Berbekal iman, saya yakin tidak akan rugi. Bahkan akan menuai keuntungan yang sangat besar.

Sesungguhnya orang-orang mu'min, orang-orang yahudi, orang-orang nasrani, orang-orang shabiin, siapa saja diantara mereka yang benar-benar beriman kepada Allah, hari kemudian dan beramal saleh, mereka akan menerima pahala dari Tuhan mereka, tidak ada kekhawatiran terhadap mereka, dan tidak (pula) mereka bersedih hati. (QS Al Baqarah 62)

Sebab belum lama ini, saya juga mendapat suatu kejadian juga. Seorang teman, memberi saya nomor HP. Setelah saya hubungi, tenyata nomor itu milik seorang perempuan. Sebelum saya bicara banyak, ia telah nyerocos bicara terlebih dahulu. Ia menawari saya untuk jumpa di mana. Jam berapa. Ia siap bertemu kapan dan di mana saja. Dan terakhir ia juga siap diajak ke mana saja jika saya mau. Termasuk tidur bersama. katanya. Na 'udzubillahi mindzalik.

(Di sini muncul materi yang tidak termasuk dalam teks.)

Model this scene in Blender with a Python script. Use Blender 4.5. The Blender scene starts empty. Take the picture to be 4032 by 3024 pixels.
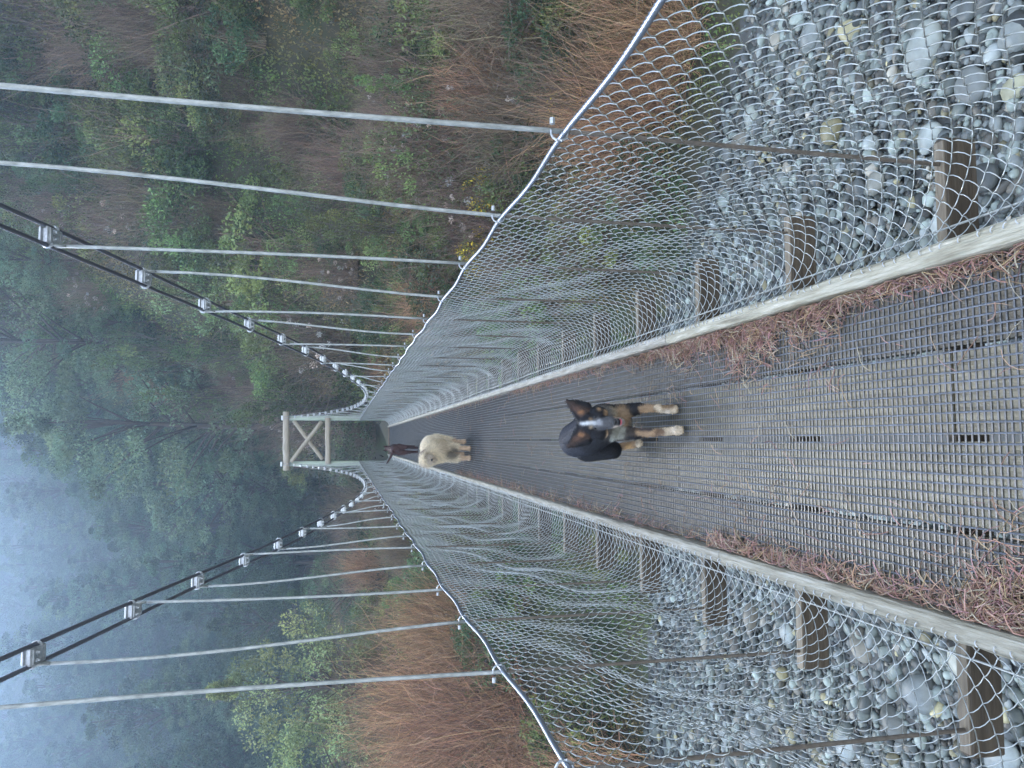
import bpy, math, random
import numpy as np
from mathutils import Vector, Matrix, noise
S = bpy.context.scene
C = S.collection
PI = math.pi
# ---------------------------------------------------------------- camera
cam_d = bpy.data.cameras.new('camera'); cam = bpy.data.objects.new('camera', cam_d); C.objects.link(cam)
PITCH, YAW, ROLL = .2192, .0745, .0125
F = Vector((math.sin(YAW)*math.cos(PITCH), math.cos(YAW)*math.cos(PITCH), -math.sin(PITCH)))
Rv = Vector((math.cos(YAW), -math.sin(YAW), 0)); Uv = Rv.cross(F)
R2 = Rv*math.cos(ROLL) + Uv*math.sin(ROLL); U2 = Uv*math.cos(ROLL) - Rv*math.sin(ROLL)
# the phone was held on its side: picture left is up in the world
cam.matrix_world = Matrix(((-U2.x, R2.x, -F.x, 0), (-U2.y, R2.y, -F.y, 0), (-U2.z, R2.z, -F.z, 0), (0, 0, 0, 1)))
cam_d.sensor_width = 36; cam_d.lens = 36*3028/4032; cam_d.clip_start = .05; cam_d.clip_end = 4000
S.camera = cam
# ---------------------------------------------------------------- light
W = bpy.data.worlds.new('World'); S.world = W; W.use_nodes = True
nt = W.node_tree; sky = nt.nodes.new('ShaderNodeTexSky'); sky.sky_type = 'NISHITA'
SUN_EL, SUN_AZ = math.radians(31), math.radians(-12)     # azimuth from +Y towards +X
sky.sun_disc = False; sky.sun_elevation = SUN_EL; sky.sun_rotation = SUN_AZ; sky.air_density = 1.0; sky.dust_density = 2.5
bg = nt.nodes['Background']; bg.inputs[1].default_value = .15
sky.ozone_density = .6
hs_ = nt.nodes.new('ShaderNodeHueSaturation'); hs_.inputs['Saturation'].default_value = .42      # thin cloud whitens the sky
nt.links.new(sky.outputs[0], hs_.inputs['Color']); nt.links.new(hs_.outputs[0], bg.inputs[0])
sd = bpy.data.lights.new('sun', 'SUN'); sd.energy = 1.5; sd.angle = math.radians(24); sd.color = (1, .95, .88)
sun = bpy.data.objects.new('sun', sd); C.objects.link(sun)
sdir = Vector((math.sin(SUN_AZ)*math.cos(SUN_EL), math.cos(SUN_AZ)*math.cos(SUN_EL), math.sin(SUN_EL)))
sun.rotation_euler = sdir.to_track_quat('Z', 'Y').to_euler(); sun.location = (0, 0, 30)
S.view_settings.view_transform = 'Standard'; S.view_settings.look = 'None'; S.view_settings.exposure = 2.3
S.render.engine = 'CYCLES'
S.cycles.max_bounces = 6; S.cycles.transparent_max_bounces = 16; S.cycles.volume_bounces = 1

# ---------------------------------------------------------------- helpers
def link(o, parent=None):
    C.objects.link(o)
    if parent: o.parent = parent
    return o
def tag(o, label, cat, group=None, kind=None):
    if label: o['label'] = label
    if cat: o['category'] = cat
    if group: o['group'] = group
    if kind: o['kind'] = kind
    return o
def empty(name, loc=(0, 0, 0)):
    o = bpy.data.objects.new(name, None); o.location = loc; o.empty_display_size = .2
    return link(o)
def mesh_np(name, V, Q, mats, midx=None, col=None, smooth=False):
    """V (n,3); Q list of arrays of faces (k,3) or (k,4)"""
    me = bpy.data.meshes.new(name)
    Q = [np.asarray(q, np.int32) for q in Q if len(q)]
    V = np.asarray(V, np.float32)
    nl = sum(q.size for q in Q); nf = sum(len(q) for q in Q)
    me.vertices.add(len(V)); me.vertices.foreach_set('co', V.ravel())
    me.loops.add(nl); me.loops.foreach_set('vertex_index', np.concatenate([q.ravel() for q in Q]))
    me.polygons.add(nf)
    tot = np.concatenate([np.full(len(q), q.shape[1], np.int32) for q in Q])
    st = np.concatenate([[0], np.cumsum(tot)[:-1]]).astype(np.int32)
    me.polygons.foreach_set('loop_start', st); me.polygons.foreach_set('loop_total', tot)
    for m in mats: me.materials.append(m)
    if midx is not None: me.polygons.foreach_set('material_index', np.asarray(midx, np.int32))
    me.polygons.foreach_set('use_smooth', np.full(nf, smooth))
    me.update(calc_edges=True)
    if col is not None:
        a = me.color_attributes.new('tint', 'FLOAT_COLOR', 'POINT')
        c = np.ones((len(V), 4), np.float32); c[:, :3] = np.asarray(col, np.float32).reshape(len(V), -1)
        a.data.foreach_set('color', c.ravel())
    return me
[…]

Saya kaget. Pikiran saya menerawang. Ternyata di negeri yang orangnya hampir semua haji ini, ada juga praktek 'jual diri'. Selama ini saya tidak pernah membayangkan. Sebab memang tidak terang-terangan seperti di negeri saya, Indonesia.

Sejurus, saya ingat kata-kata Umar bin Khattab: "Seandainya tidak ada akhirat, saya akan nikmati dunia ini sepuas-puasnya."

Kalimat dari sahabat nabi yang gagah berani itu, seolah menyiram tubuh saya dari ujung rambut sampai ujung kaki. Tentu saja, kalimat itu sangat menyejukkan. Karena keluar dari seorang manusia yang roh imannya sudah begitu kuat. Sehingga menambah sedikit benteng pertahanan nafsu dunia saya.

Maka kepada sahabat saya yang ingin kerja di luar negeri itu, saya menyarankan agar berlatih terus menerus untuk berjuang melawan diri. Melawan nafsu pribadi. Sehingga kelak setelah di luar negeri akan menang melawan siapapun. Apalagi hanya sekedar tawaran manis dari bibir-bibir perempuan. Sebab maaf-maaf saja, Depnaker maupun PJTKI, saat ini belum mengingatkan hal semacam itu. Kecuali hanya "Kuatkan Fisik Anda Sebelum Kerja di Luar Negri". Itu saja yang terpampang di kantor-kantor Depnaker, maupun kantor-kantor PJTKI.